→ Task prompt:
Return each line holding the string "Blender".
* Start Data to use *
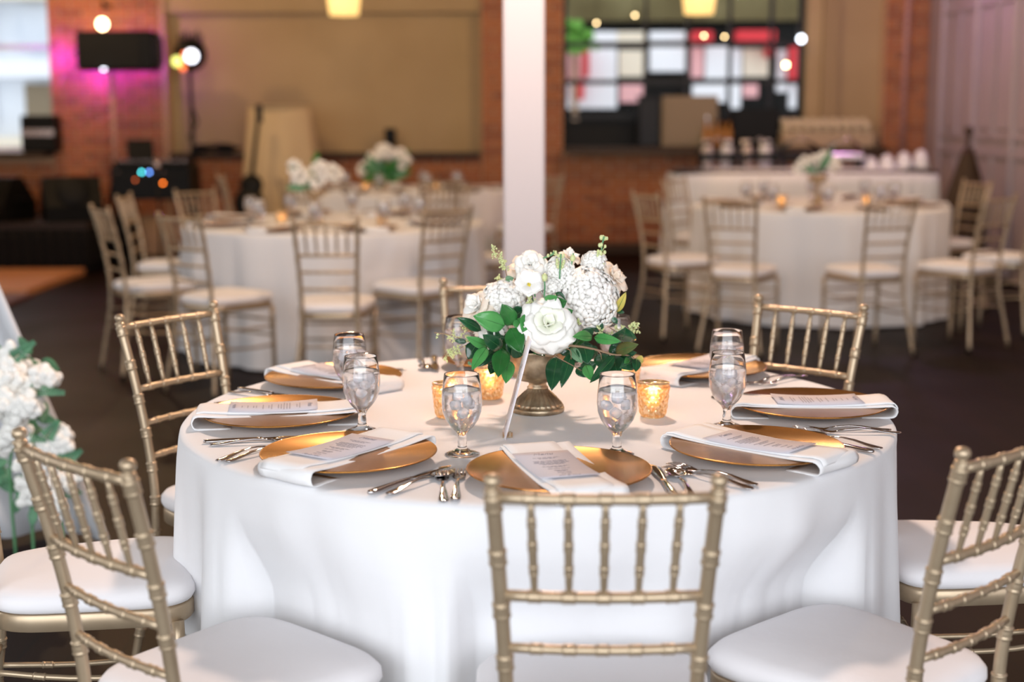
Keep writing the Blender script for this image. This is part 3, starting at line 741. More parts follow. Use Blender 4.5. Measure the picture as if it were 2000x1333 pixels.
def leaf(px0, py0, px1, py1, w, m='leaf', Y0=2.975, Y1=2.92, roll=None, crop=None, **k):
    if crop: ox, oy, s = crop; px0, py0, px1, py1, w = ox+px0/s, oy+py0/s, ox+px1/s, oy+py1/s, w/s
    a, b_ = at(px0, py0, Y0), at(px1, py1, Y1); mb = MB(); mv = MB()
    leaf_mesh(mb, loc_v(a), loc_v(b_), w/F*3.02*(1.32 if crop is C4 else 1.22), random.uniform(-.25, .25) if roll is None else roll, mbv=mv, **k)
    o = mb.build('leaf', m, fa, thick=.0006)
    mv.build('leaf_vein', 'vein', o)
    return o
C3 = (840, 580, 7.014); C4 = (1040, 600, 7.404); C2 = (1040, 440, 6.66); C1 = (860, 440, 8.33)
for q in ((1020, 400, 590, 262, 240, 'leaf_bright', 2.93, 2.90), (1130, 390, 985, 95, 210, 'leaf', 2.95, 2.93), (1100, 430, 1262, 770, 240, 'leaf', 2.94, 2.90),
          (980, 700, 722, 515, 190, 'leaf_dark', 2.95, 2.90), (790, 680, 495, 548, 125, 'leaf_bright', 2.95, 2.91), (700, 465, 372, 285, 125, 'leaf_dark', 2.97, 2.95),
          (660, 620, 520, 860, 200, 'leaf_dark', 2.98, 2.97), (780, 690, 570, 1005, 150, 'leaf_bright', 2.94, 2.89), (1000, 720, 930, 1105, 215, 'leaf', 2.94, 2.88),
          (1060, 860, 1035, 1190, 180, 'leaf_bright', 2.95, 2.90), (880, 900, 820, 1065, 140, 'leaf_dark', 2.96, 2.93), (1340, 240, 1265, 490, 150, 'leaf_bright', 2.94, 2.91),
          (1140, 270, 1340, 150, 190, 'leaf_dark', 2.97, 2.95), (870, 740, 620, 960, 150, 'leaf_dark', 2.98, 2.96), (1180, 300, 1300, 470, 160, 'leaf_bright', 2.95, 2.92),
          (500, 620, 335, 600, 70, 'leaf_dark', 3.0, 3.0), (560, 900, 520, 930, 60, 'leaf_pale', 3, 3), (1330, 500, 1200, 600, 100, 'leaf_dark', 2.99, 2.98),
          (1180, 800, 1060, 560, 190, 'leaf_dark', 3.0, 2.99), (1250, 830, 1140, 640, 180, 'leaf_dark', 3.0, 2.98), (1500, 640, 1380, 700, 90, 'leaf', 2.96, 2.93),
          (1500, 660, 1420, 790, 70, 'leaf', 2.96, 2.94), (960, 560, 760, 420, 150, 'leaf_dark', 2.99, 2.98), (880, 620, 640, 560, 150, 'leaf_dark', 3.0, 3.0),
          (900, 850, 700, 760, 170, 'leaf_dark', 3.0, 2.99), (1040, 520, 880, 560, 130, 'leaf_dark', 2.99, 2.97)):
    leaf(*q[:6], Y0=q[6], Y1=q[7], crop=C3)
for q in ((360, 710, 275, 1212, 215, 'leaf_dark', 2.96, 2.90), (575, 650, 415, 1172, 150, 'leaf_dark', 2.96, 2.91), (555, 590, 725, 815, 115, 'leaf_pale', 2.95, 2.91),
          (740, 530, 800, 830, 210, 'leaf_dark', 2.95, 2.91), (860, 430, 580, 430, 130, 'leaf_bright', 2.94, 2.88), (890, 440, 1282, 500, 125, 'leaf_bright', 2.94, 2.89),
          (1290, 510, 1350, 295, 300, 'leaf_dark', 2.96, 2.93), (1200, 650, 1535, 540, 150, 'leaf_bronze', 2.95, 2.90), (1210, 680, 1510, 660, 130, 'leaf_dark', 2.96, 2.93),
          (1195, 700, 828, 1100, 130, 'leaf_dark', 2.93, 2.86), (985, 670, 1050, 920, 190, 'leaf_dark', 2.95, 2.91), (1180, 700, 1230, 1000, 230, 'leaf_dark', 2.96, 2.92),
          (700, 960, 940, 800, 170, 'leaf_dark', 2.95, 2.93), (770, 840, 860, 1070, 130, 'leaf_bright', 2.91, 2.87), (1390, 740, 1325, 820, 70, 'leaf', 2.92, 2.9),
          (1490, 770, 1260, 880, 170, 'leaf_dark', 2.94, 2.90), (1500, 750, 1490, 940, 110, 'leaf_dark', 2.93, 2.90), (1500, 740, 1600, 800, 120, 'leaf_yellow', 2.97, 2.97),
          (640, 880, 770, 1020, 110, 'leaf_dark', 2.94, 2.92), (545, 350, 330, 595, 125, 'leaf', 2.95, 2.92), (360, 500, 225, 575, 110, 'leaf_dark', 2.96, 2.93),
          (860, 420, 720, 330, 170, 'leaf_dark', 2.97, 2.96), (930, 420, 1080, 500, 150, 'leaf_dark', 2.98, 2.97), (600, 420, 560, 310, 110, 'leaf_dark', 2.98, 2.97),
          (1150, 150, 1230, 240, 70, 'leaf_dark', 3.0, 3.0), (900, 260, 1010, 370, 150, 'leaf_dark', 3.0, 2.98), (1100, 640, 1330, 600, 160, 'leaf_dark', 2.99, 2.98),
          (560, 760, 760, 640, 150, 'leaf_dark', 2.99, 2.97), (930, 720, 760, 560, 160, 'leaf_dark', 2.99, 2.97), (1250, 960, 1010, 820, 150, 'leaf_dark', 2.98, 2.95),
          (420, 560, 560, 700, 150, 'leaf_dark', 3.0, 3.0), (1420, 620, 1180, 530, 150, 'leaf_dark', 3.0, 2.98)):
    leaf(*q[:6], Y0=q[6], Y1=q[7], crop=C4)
for q in ((1095, 1130, 1218, 870, 95, 'leaf_yellow', 3.02, 3.0), (1100, 1110, 1195, 1140, 60, 'leaf_dark', 3.03, 3.02), (150, 1030, 330, 930, 130, 'leaf_bright', 2.96, 2.93),
          (270, 1050, 450, 990, 160, 'leaf', 2.96, 2.93), (385, 1165, 530, 1110, 110, 'leaf', 2.95, 2.93), (300, 880, 430, 980, 90, 'leaf_dark', 2.98, 2.97)):
    leaf(*q[:6], Y0=q[6], Y1=q[7], crop=C2)
leaf(1060, 900, 1195, 860, 110, 'leaf_pale', 3.03, 3.02, crop=C1); leaf(780, 1090, 915, 1080, 100, 'leaf_pale', 3.02, 3.0, crop=C1)
# darker leaves ringing the rim, mostly at the sides and back
for i in range(26):
    q = 2*pi*i/26+random.uniform(-.1, .1); fr_ = sin(q) < -.55
    if fr_ and i % 2: continue
    p0 = Vector((cos(q)*.04, sin(q)*.04, .022)); L_ = random.uniform(.055, .085)*(.75 if fr_ else 1)
    p1 = Vector((cos(q)*(.045+L_), sin(q)*(.045+L_), (.028 if fr_ else .02)+random.uniform(-.02, .035)))
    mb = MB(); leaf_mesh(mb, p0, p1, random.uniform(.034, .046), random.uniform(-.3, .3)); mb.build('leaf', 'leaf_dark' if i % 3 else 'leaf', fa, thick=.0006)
# roses
rose(at(1070, 634, 2.935), (.05, -.9, .42), .055, name='garden_rose', layers=(3, 5, 6, 8, 9))
rose(at(1036, 517, 3.02), (.1, -.8, .6), .031, name='spray_rose', core='petal', layers=(3, 4, 5, 5))
rose(at(1022, 520, 3.075), (-.3, -.4, .8), .034, 'blush', 'blush', layers=(3, 4, 5), name='blush_rose')
rose(at(1197, 543, 3.06), (.75, -.45, .5), .036, 'blush', 'blush', layers=(3, 4, 5, 6), name='blush_rose', ruffle=.05)
rose(at(932, 600, 3.02), (-.7, -.5, .5), .038, 'blush', 'petal', layers=(3, 4, 5, 6), name='blush_rose')
rose(at(955, 640, 3.0), (-.3, -.7, -.3), .036, 'petal', 'petal', layers=(3, 5, 7, 9), name='carnation', ruffle=.12)
rose(at(1114, 500, 3.07), (.3, -.3, .8), .022, 'blush', 'petal', layers=(3, 4, 4), name='small_rose')
rose(at(1010, 545, 3.07), (-.3, -.4, .8), .026, 'blush', 'blush', layers=(3, 4, 5), name='blush_rose')
# open lisianthus with yellow centre
c = at(1033, 556, 2.97); li = bpy.data.objects.new('lisianthus', None); COL.objects.link(li); li.parent = fa
mb = MB()
for l_, (cnt, op) in enumerate(((5, .75), (6, 1.15))):
    for i in range(cnt): petal(mb, loc_v(c), (0, -.85, .5), 2*pi*i/cnt+l_*.5, .002, .027, .018, op, .5, .03)
mb.build('petals', 'petal', li, thick=.0006)
mb = MB()
for i in range(9): mb.ball(loc_v(c)+Vector((random.uniform(-.003, .003), -.009, random.uniform(-.002, .004))), .0016, 6)
tag(mb.build('stamens', 'yolk', li), None, None, None, 'stuff')
# hydrangea / stock heads
def florets(name, c, rad, cnt, size, m='hydrangea', sq=(1, 1, 1), front=True):
    c = loc_v(c); mb = MB(); ga = pi*(3-5**.5)
    for i in range(cnt):
        z = 1-2*(i+.5)/cnt; r = (1-z*z)**.5; q = ga*i; n = Vector((r*cos(q), r*sin(q), z))
        if n.y > .55: continue
        p = c+Vector((n.x*rad*sq[0], n.y*rad*sq[1], n.z*rad*sq[2]))*random.uniform(.9, 1.06)
        nn = (n+Vector((random.uniform(-.35, .35), random.uniform(-.35, .35), random.uniform(-.35, .35)))).normalized()
        a, b_, nn = basis(nn); rot = random.random()*pi
        for k in range(4):
            ph = rot+k*pi/2+random.uniform(-.12, .12); o = a*cos(ph)+b_*sin(ph); s = nn.cross(o); sz = size*random.uniform(.85, 1.15)
            def fn(u, v, o=o, s=s, nn=nn, p=p, sz=sz):
                ss = (u-.5)*2; w = sz*.52*(sin(pi*(.12+.80*v))**.6); return p+o*(sz*v)+s*(ss*w)+nn*(sz*(.18*sin(pi*v*.9)+.10*v-.16*ss*ss*v))
            mb.grid(fn, 2, 3)
    o = mb.build('floret_petals', m, None, thick=.0004); 
    core = MB().ball(c, rad*.84, 14, sq).build(name, m, fa); o.parent = core; o['kind'] = 'stuff'
    return core
florets('hydrangea', at(1150, 585, 3.03), .060, 170, .0155, sq=(.98, .9, 1.12))
florets('hydrangea', at(988, 583, 3.03), .043, 95, .015, sq=(1.15, .9, .82))
florets('hydrangea', at(955, 605, 3.04), .032, 60, .014, sq=(1.1, .9, .85))
florets('stock_bloom', at(1092, 537, 3.03), .030, 90, .011, 'petal', sq=(1.05, .8, 1.25))
florets('stock_bloom', at(1075, 560, 3.01), .020, 50, .010, 'petal')
florets('stock_bloom', at(1160, 512, 3.05), .021, 50, .010, 'petal', sq=(1.1, .8, 1))
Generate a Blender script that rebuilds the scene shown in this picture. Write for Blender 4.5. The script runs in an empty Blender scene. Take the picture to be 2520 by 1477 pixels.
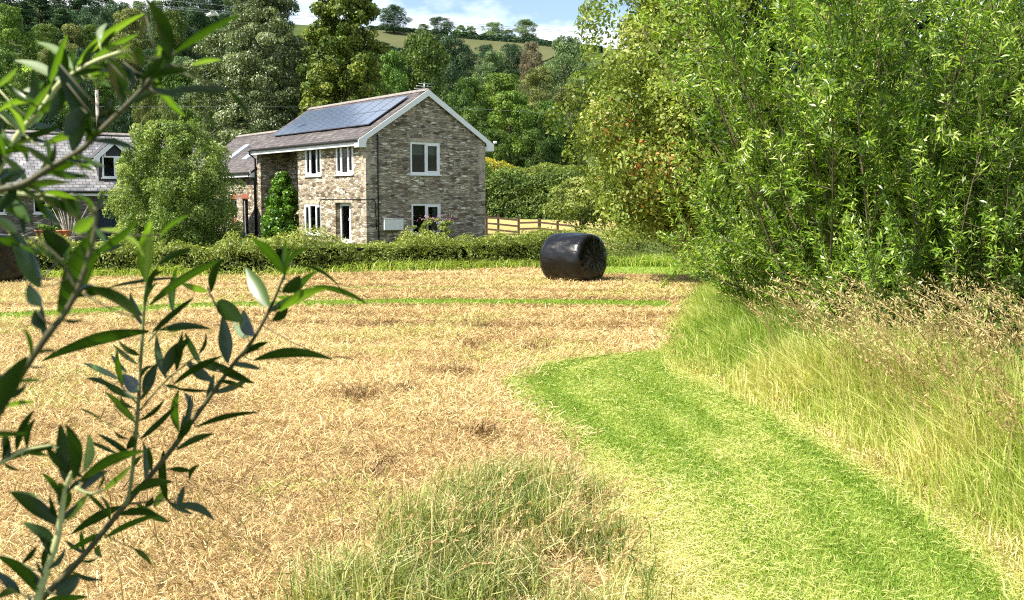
import bpy, bmesh, math, random
import numpy as np
from mathutils import Vector, Matrix
R = math.radians
random.seed(7)
rng = np.random.default_rng(11)
scene = bpy.context.scene
col = scene.collection

# ------------------------------------------------------------------ camera and pixel helpers
F = 2567.0; CX = 1259.7; CY = 738.5; CAMZ = 2.0
PITCH = math.atan((CY - 490.0) / F)
cp, sp = math.cos(PITCH), math.sin(PITCH)
def ray(x, y):
    d = (x - CX) / F; u = (CY - y) / F
    return Vector((d, cp + u * sp, -sp + u * cp))
def at(x, y, Y):
    r = ray(x, y); k = Y / r.y
    return Vector((r.x * k, Y, CAMZ + r.z * k))
def G(x, y, z=0.0):
    r = ray(x, y); k = (z - CAMZ) / r.z
    return (r.x * k, r.y * k)
def onplane(x, y, p, n):
    o = Vector((0, 0, CAMZ)); r = ray(x, y)
    k = (p - o).dot(n) / r.dot(n)
    return o + r * k

# ------------------------------------------------------------------ value noise
def vnoise(x, y, seed=0):
    x = np.asarray(x, float); y = np.asarray(y, float)
    xi = np.floor(x).astype(np.int64); yi = np.floor(y).astype(np.int64)
    fx = x - xi; fy = y - yi
    fx = fx * fx * (3 - 2 * fx); fy = fy * fy * (3 - 2 * fy)
    def h(a, b):
        n = (a * 374761393 + b * 668265263 + seed * 982451653) & 0x7fffffff
        n = ((n ^ (n >> 13)) * 1274126177) & 0x7fffffff
        return ((n ^ (n >> 16)) & 0xffff) / 65535.0
    return (h(xi, yi) * (1 - fx) + h(xi + 1, yi) * fx) * (1 - fy) + (h(xi, yi + 1) * (1 - fx) + h(xi + 1, yi + 1) * fx) * fy
def fbm(x, y, seed=0, o=3):
    s = 0; a = 1; t = 0
    for i in range(o):
        s = s + a * vnoise(x * 2 ** i, y * 2 ** i, seed + i); t += a; a *= .5
    return s / t

# ------------------------------------------------------------------ terrain
def sm(a, b, v):
    u = np.clip((np.asarray(v, float) - a) / (b - a), 0, 1); return u * u * (3 - 2 * u)
def Hn(x, y):
    x = np.asarray(x, float); y = np.asarray(y, float)
    zc = np.clip(51.3 - .075 * x, 42, 64)
    u = (y - 58) / 272.0
    s = np.where(u <= 0, 0, np.where(u < 1, np.clip(u, 0, 1) ** 1.3, 1 - .12 * (u - 1)))
    dip = -.6 * sm(2, 6, x) * (1 - sm(12, 18, x)) * sm(40, 47, y) * (1 - sm(54, 62, y))
    und = 1.2 * (fbm(x * .03, y * .03, 5) - .5) * sm(80, 140, y)
    return zc * s + dip + und
def H(x, y): return float(Hn(x, y))

# ------------------------------------------------------------------ tagging
def tag(o, label=None, cat=None, group=None, kind=None):
    if label: o['label'] = label
    if cat: o['category'] = cat
    if group: o['group'] = group
    if kind: o['kind'] = kind
    return o
def empty(name, loc=(0, 0, 0), rz=0.0):
    o = bpy.data.objects.new(name, None); col.objects.link(o)
    o.location = loc; o.rotation_euler = (0, 0, rz); o.empty_display_size = .3
    return o
def link(name, me, parent=None):
    o = bpy.data.objects.new(name, me); col.objects.link(o)
    if parent is not None: o.parent = parent
    return o

# ------------------------------------------------------------------ numpy quad meshes
def quads(name, V, mats, T=None, parent=None, smooth=False, Q=None, mi=None):
    """V: (n,4,3) loose quads, or (m,3) vertices with Q (n,4)"""
    me = bpy.data.meshes.new(name)
    if Q is None:
        n = V.shape[0]; V = V.reshape(-1, 3); Q = np.arange(n * 4).reshape(-1, 4)
    n = Q.shape[0]
    me.vertices.add(V.shape[0]); me.vertices.foreach_set('co', V.astype(np.float32).ravel())
    me.loops.add(n * 4); me.loops.foreach_set('vertex_index', Q.astype(np.int32).ravel())
    me.polygons.add(n)
    me.polygons.foreach_set('loop_start', (np.arange(n) * 4).astype(np.int32))
    if mi is not None: me.polygons.foreach_set('material_index', np.asarray(mi, np.int32))
    if smooth: me.polygons.foreach_set('use_smooth', np.ones(n, bool))
    for m in (mats if isinstance(mats, (list, tuple)) else [mats]): me.materials.append(m)
    if T is not None:
        a = me.attributes.new('t', 'FLOAT', 'POINT'); a.data.foreach_set('value', T.astype(np.float32).ravel())
    me.update(calc_edges=True)
    if parent is False: return me
    return link(name, me, parent)
def nrm(v): return v / (np.linalg.norm(v, axis=-1, keepdims=True) + 1e-9)
def leaf_quads(P, N, L, W, droop=0.0, A=None):
    n = P.shape[0]
    if A is None:
        A = rng.normal(size=(n, 3)); A[:, 2] -= droop
    A = nrm(A - N * (A * N).sum(1, keepdims=True)); B = np.cross(N, A)
    L = np.broadcast_to(L, (n,))[:, None]; W = np.broadcast_to(W, (n,))[:, None]
    bow = N * (L * .10)
    return np.stack([P - A * L * .5 - bow, P + B * W * .5, P + A * L * .5 - bow, P - B * W * .5], 1)

# ------------------------------------------------------------------ mesh builder for hard things
class MB:
    def __init__(s): s.v = []; s.f = []; s.m = None; s.uv = {}
    def add(s, vs, fs):
        b = len(s.v)
        s.v += [tuple(s.m(*p)) if s.m else tuple(p) for p in vs]
        s.f += [[b + i for i in f] for f in fs]
        return s
    def box(s, x0, x1, y0, y1, z0, z1):
        return s.add([(x0, y0, z0), (x1, y0, z0), (x1, y1, z0), (x0, y1, z0), (x0, y0, z1), (x1, y0, z1), (x1, y1, z1), (x0, y1, z1)],
                     [(0, 3, 2, 1), (4, 5, 6, 7), (0, 1, 5, 4), (1, 2, 6, 5), (2, 3, 7, 6), (3, 0, 4, 7)])
    def prism(s, pts, d0, d1, f):
        """polygon pts (a,b) extruded from d0 to d1; f(a,b,d)->xyz"""
        n = len(pts)
        vs = [f(a, b, d0) for a, b in pts] + [f(a, b, d1) for a, b in pts]
        return s.add(vs, [list(range(n))[::-1], list(range(n, 2 * n))] + [[i, (i + 1) % n, n + (i + 1) % n, n + i] for i in range(n)])
    def tube(s, pts, rad, n=6, cap=True):
        pts = [Vector(p) for p in pts]
        rad = rad if isinstance(rad, (list, tuple)) else [rad] * len(pts)
        vs = []; fs = []
        up = Vector((0.13, .07, 1)).normalized()
        for i, p in enumerate(pts):
            d = (pts[min(i + 1, len(pts) - 1)] - pts[max(i - 1, 0)]).normalized()
            a = d.cross(up)
            if a.length < 1e-3: a = d.cross(Vector((1, 0, 0)))
            a.normalize(); b = d.cross(a)
            for k in range(n):
                t = 2 * math.pi * k / n
                vs.append(p + (a * math.cos(t) + b * math.sin(t)) * rad[i])
        for i in range(len(pts) - 1):
            for k in range(n):
                fs.append((i * n + k, i * n + (k + 1) % n, (i + 1) * n + (k + 1) % n, (i + 1) * n + k))
        if cap: fs += [tuple(range(n))[::-1], tuple(range((len(pts) - 1) * n, len(pts) * n))]
        return s.add(vs, fs)
    def build(s, name, mat, parent=None, smooth=False, bevel=0.0):
        me = bpy.data.meshes.new(name); me.from_pydata(s.v, [], s.f)
        bm = bmesh.new(); bm.from_mesh(me); bmesh.ops.recalc_face_normals(bm, faces=bm.faces)
        if bevel > 0: bmesh.ops.bevel(bm, geom=bm.edges[:], offset=bevel, segments=1, affect='EDGES')
        bm.to_mesh(me); bm.free()
        if smooth:
            for p in me.polygons: p.use_smooth = True
        me.materials.append(mat)
        return link(name, me, parent)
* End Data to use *
→ Output:
Keep writing the Blender script for this image. This is part 3, starting at line 741. More parts follow. Use Blender 4.5. Measure the picture as if it were 2000x1333 pixels.
Generate a Blender script that rebuilds the scene shown in this picture. Write for Blender 4.5. The script runs in an empty Blender scene. Take the picture to be 2520 by 1477 pixels.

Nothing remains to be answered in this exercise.